The head coach is always right - especially when the head coach is your father.

"I've been around him long enough and he's convinced me over the years that he's usually right and I'm wrong," said McKillop, who played four years for his father. "There are times when I have a suggestion, but I rarely disagree."

During any Davidson basketball game there are three McKillops on the bench. The head coach Bob, elder son Matt and his youngest son Brendan, the Wildcats' sophomore point guard.

Basketball is a family affair for the small private school north of Charlotte which became one of Google's top searches in March after the Wildcats sprinted through the NCAA tournament to the Elite Eight.

Their connection has always been basketball, not hunting, fishing or working on cars.

"I don't think my dad has every held a fishing pole," Matt joked. "If it didn't make me a better basketball player, then my dad didn't push me into it."

Almost every dinner conversation - pasta with meatballs and sausage cooked by mom, Cathy, is a family favorite - intertwines with the sport.

"So much of what we do in our lives revolves around basketball in some capacity because friends, family, colleagues, are all involved," the coach said. "In some capacity it dominates the conversation."

The conversations can involve the most recent game, a practice, and opponent, different defenses, something amazing by Stephen Curry or how Brendan has been playing lately.

His role as the reserve point guard increased last week after Curry sprained his left ankle at Furman, did not play in a loss against The Citadel and looked slow in a loss to Butler.
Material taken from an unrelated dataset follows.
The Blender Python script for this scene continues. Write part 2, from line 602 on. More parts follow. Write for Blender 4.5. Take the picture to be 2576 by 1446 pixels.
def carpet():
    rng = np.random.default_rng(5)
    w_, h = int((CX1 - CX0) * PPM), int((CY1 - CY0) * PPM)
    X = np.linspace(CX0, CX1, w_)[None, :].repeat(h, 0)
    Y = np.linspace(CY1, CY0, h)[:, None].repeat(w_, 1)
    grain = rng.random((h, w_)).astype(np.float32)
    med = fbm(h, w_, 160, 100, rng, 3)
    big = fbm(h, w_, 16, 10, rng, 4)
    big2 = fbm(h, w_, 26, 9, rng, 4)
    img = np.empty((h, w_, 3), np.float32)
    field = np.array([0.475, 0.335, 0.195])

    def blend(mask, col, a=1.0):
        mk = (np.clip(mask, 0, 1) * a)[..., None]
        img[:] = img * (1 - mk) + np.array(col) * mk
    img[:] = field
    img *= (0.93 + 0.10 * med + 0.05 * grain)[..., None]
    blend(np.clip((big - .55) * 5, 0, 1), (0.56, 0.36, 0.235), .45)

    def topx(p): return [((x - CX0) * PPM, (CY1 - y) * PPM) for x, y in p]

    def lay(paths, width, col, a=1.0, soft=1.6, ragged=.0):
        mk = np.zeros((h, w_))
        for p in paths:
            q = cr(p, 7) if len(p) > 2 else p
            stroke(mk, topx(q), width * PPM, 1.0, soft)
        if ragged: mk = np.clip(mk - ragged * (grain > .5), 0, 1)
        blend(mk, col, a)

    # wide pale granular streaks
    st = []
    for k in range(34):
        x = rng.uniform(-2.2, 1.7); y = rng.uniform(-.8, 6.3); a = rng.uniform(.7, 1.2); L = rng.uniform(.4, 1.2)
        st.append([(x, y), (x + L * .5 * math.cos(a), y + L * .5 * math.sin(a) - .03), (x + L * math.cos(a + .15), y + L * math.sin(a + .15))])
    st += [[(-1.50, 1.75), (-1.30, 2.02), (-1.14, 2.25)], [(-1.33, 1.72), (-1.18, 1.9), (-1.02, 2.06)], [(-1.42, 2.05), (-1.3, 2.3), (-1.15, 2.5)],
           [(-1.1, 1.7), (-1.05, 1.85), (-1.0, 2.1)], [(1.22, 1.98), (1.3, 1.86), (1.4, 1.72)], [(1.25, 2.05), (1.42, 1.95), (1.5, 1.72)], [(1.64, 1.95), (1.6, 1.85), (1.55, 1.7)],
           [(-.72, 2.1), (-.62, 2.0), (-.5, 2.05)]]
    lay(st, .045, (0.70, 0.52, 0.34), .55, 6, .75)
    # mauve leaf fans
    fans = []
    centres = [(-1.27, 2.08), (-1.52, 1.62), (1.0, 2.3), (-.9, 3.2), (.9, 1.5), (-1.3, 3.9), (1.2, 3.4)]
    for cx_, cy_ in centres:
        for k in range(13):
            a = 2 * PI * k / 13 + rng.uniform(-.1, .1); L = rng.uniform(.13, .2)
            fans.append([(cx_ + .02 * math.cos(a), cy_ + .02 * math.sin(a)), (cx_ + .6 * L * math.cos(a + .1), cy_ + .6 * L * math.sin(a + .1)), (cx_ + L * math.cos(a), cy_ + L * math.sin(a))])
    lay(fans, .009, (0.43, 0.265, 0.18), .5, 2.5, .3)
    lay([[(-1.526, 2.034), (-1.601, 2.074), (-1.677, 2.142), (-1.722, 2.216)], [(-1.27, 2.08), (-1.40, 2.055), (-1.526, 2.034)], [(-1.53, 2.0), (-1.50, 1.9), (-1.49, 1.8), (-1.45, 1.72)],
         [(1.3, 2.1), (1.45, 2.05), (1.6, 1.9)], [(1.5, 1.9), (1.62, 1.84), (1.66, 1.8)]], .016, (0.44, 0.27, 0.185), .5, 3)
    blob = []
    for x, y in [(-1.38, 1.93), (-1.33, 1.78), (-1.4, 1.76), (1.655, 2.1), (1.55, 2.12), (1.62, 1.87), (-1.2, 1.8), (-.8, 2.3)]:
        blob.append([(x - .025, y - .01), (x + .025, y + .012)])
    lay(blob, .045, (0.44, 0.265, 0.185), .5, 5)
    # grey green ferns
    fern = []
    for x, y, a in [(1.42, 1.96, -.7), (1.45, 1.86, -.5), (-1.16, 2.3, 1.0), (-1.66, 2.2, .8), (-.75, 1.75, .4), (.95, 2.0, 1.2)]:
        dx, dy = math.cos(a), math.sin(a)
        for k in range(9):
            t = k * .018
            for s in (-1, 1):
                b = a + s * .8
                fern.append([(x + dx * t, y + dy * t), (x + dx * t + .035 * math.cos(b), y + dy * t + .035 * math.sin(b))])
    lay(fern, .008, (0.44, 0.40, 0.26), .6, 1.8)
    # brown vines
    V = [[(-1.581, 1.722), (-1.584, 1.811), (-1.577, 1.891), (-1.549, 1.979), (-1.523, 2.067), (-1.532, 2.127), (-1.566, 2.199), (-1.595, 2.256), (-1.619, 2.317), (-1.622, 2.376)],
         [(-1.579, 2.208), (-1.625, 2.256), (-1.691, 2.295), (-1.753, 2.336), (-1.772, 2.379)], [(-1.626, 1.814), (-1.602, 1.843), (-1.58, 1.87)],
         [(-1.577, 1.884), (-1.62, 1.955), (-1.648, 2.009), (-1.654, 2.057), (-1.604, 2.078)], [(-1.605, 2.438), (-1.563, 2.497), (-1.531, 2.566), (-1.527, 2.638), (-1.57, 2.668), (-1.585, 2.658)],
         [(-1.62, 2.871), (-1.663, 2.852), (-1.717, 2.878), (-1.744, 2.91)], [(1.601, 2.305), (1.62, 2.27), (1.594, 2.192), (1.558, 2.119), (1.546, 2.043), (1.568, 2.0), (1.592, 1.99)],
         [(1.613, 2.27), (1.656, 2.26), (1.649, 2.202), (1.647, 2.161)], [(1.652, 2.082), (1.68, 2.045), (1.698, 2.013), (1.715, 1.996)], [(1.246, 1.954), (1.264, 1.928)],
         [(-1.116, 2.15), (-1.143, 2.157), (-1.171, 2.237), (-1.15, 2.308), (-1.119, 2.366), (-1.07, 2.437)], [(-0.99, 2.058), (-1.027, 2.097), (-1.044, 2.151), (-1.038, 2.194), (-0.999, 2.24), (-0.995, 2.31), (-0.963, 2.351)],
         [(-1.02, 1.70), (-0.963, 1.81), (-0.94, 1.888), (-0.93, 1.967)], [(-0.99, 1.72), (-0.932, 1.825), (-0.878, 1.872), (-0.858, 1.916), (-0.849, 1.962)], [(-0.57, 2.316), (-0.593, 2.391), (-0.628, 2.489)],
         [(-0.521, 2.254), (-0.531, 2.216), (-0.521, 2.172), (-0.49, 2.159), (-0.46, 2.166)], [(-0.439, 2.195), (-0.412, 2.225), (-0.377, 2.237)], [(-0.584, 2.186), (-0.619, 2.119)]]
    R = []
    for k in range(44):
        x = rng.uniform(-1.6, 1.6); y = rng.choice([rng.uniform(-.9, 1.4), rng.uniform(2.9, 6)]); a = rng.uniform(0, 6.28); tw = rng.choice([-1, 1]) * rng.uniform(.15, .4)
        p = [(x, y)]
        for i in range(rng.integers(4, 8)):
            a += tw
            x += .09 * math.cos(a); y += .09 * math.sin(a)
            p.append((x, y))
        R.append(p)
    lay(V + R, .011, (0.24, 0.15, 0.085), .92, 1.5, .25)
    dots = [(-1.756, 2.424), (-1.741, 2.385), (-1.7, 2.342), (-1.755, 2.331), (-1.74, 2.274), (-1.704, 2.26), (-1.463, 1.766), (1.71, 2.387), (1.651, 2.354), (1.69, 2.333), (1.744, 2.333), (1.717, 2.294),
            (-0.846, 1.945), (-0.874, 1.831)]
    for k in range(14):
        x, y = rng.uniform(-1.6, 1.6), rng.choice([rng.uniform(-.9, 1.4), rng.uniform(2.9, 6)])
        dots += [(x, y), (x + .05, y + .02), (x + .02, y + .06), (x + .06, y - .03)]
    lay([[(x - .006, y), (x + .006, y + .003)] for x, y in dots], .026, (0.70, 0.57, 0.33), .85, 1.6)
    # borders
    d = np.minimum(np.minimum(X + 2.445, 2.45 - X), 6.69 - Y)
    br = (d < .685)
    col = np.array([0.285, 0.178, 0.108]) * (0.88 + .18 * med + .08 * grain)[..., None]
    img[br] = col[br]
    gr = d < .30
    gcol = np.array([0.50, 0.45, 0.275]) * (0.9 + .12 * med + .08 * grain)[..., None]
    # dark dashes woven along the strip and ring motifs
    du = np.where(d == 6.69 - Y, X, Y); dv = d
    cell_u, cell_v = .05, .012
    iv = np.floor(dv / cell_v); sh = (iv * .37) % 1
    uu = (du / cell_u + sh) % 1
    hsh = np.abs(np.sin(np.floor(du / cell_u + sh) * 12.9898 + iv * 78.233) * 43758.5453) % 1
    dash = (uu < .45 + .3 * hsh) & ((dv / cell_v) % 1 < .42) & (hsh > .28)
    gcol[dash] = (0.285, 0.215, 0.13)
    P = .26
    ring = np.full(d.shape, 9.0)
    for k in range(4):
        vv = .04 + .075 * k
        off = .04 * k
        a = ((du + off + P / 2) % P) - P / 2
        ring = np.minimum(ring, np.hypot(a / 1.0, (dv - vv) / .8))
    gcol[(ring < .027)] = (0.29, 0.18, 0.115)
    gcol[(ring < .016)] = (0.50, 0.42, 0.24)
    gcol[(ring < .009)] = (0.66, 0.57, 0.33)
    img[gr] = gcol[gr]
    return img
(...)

The youngest McKillop was averaging 5.4 points per game heading into Wednesday night's 70-49 win over UNC Greensboro.

"His biggest shortcoming coming into the year was experience," the head coach said. "He didn't get much playing time as a freshman and was not able to get that during his first year.

"He got that this year through November and December and the more he plays the better he gets."

The more Matt coaches, the wiser he gets.

"He has that wonderful ability to see things as a player and coach," the head coach said. "He can give you the mindset of a player but also see it as a coach.

"The older we get, sometimes we lose sight of what the players are thinking."